DATA SHOWN

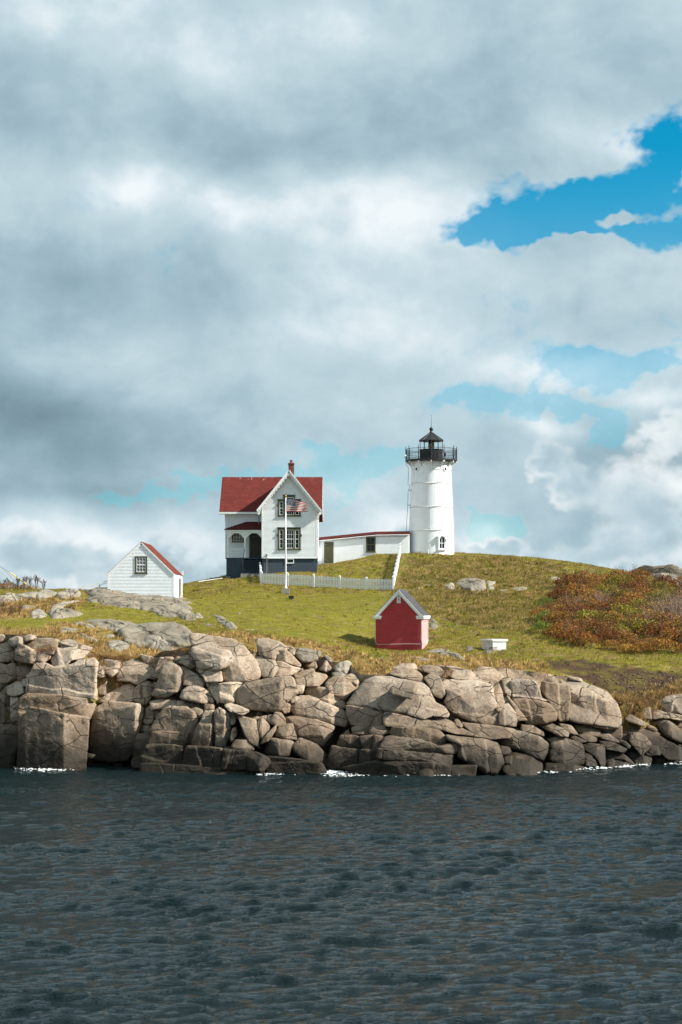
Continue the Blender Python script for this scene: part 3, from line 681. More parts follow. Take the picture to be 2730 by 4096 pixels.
# the mass of the cliff behind the single blocks
def build_cliff_core():
    pxs = np.arange(-330, 3060, 13.0); ts = np.linspace(0, 1, 46); top = np.interp(pxs, EDGE[:, 0], EDGE[:, 1])-4
    pyg = top[None]+(3230-top[None])*ts[:, None]; pxg = np.broadcast_to(pxs[None], pyg.shape); d = cliff_d(pxg, pyg)
    x = X(pxg, d); z = Z(pyg, d); p = np.stack([x, d*0.6, z], -1)
    d = d+1.5-1.2*np.clip(1-ts[:, None]*9, 0, 1)+0.55*fbm(p*0.7, 4)+0.5*np.abs(fbm(p*0.33+5, 2))
    v = np.stack([X(pxg, d), d, Z(pyg, d)], -1).reshape(-1, 3); nx = len(pxs); i = (np.arange(len(ts)-1)[:, None]*nx+np.arange(nx-1)[None]).ravel()
    o = link('rocky_shore', mesh_from('rocky_shore', v, np.stack([i, i+nx, i+nx+1, i+1], 1), 'granite', True))
    return tag(o, 'granite cliff of broken blocks along the water', kind='structure')
SHORE = build_cliff_core()

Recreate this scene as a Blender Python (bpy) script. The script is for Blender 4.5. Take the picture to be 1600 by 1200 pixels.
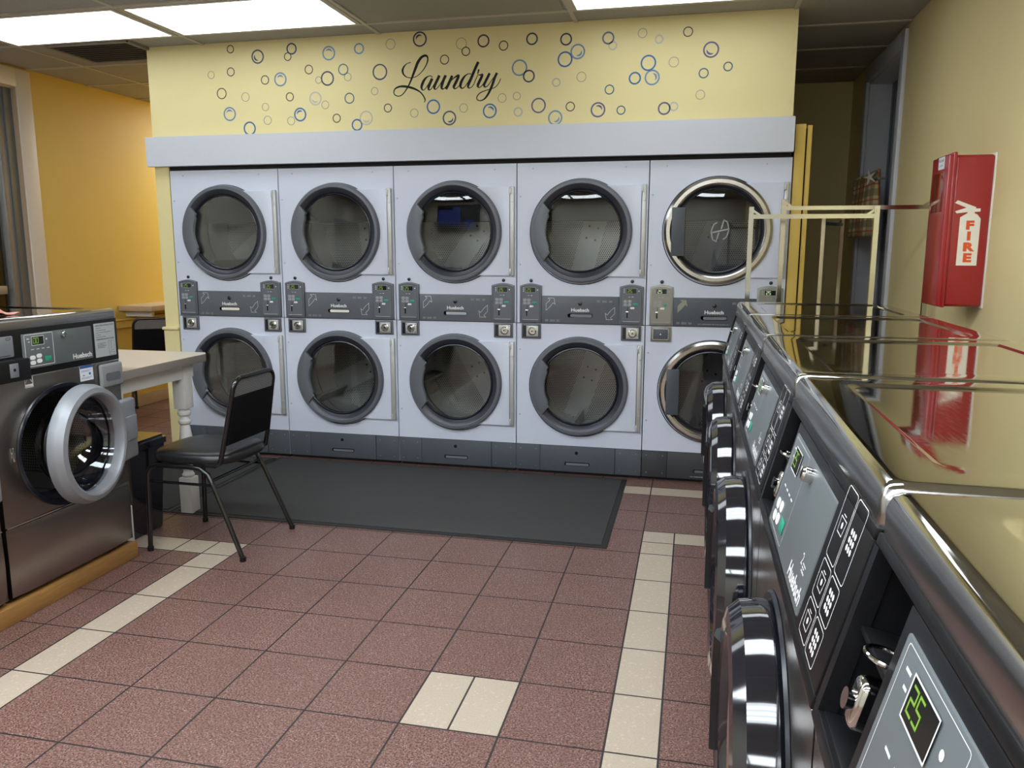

EXERCISE
Exclude every picture and copy the remaining data exactly.

FULL OUTPUT
Continue the Blender Python script for this scene: part 3, from line 681. More parts follow. Take the picture to be 2730 by 4096 pixels.
# the mass of the cliff behind the single blocks
def build_cliff_core():
    pxs = np.arange(-330, 3060, 13.0); ts = np.linspace(0, 1, 46); top = np.interp(pxs, EDGE[:, 0], EDGE[:, 1])-4
    pyg = top[None]+(3230-top[None])*ts[:, None]; pxg = np.broadcast_to(pxs[None], pyg.shape); d = cliff_d(pxg, pyg)
    x = X(pxg, d); z = Z(pyg, d); p = np.stack([x, d*0.6, z], -1)
    d = d+1.5-1.2*np.clip(1-ts[:, None]*9, 0, 1)+0.55*fbm(p*0.7, 4)+0.5*np.abs(fbm(p*0.33+5, 2))
    v = np.stack([X(pxg, d), d, Z(pyg, d)], -1).reshape(-1, 3); nx = len(pxs); i = (np.arange(len(ts)-1)[:, None]*nx+np.arange(nx-1)[None]).ravel()
    o = link('rocky_shore', mesh_from('rocky_shore', v, np.stack([i, i+nx, i+nx+1, i+1], 1), 'granite', True))
    return tag(o, 'granite cliff of broken blocks along the water', kind='structure')
SHORE = build_cliff_core()

Recreate this scene as a Blender Python (bpy) script. The script is for Blender 4.5. Take the picture to be 1600 by 1200 pixels.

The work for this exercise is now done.